*Brief:* Quote the listing below in its entirety.

*Recorded information:*
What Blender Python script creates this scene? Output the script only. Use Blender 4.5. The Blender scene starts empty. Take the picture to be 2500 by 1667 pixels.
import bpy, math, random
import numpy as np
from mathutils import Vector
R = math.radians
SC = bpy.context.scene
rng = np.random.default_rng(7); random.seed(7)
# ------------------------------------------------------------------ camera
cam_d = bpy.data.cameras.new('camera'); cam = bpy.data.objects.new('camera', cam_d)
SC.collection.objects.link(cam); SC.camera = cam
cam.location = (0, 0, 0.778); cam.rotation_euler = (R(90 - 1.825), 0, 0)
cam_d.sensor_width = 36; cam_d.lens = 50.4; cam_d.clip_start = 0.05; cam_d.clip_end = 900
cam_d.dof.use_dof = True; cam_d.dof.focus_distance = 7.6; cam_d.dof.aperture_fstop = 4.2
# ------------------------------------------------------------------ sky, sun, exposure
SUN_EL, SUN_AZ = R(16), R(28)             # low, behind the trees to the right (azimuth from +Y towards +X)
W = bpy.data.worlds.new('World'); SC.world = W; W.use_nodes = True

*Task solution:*
What Blender Python script creates this scene? Output the script only. Use Blender 4.5. The Blender scene starts empty. Take the picture to be 2500 by 1667 pixels.
import bpy, math, random
import numpy as np
from mathutils import Vector
R = math.radians
SC = bpy.context.scene
rng = np.random.default_rng(7); random.seed(7)
# ------------------------------------------------------------------ camera
cam_d = bpy.data.cameras.new('camera'); cam = bpy.data.objects.new('camera', cam_d)
SC.collection.objects.link(cam); SC.camera = cam
cam.location = (0, 0, 0.778); cam.rotation_euler = (R(90 - 1.825), 0, 0)
cam_d.sensor_width = 36; cam_d.lens = 50.4; cam_d.clip_start = 0.05; cam_d.clip_end = 900
cam_d.dof.use_dof = True; cam_d.dof.focus_distance = 7.6; cam_d.dof.aperture_fstop = 4.2
# ------------------------------------------------------------------ sky, sun, exposure
SUN_EL, SUN_AZ = R(16), R(28)             # low, behind the trees to the right (azimuth from +Y towards +X)
W = bpy.data.worlds.new('World'); SC.world = W; W.use_nodes = True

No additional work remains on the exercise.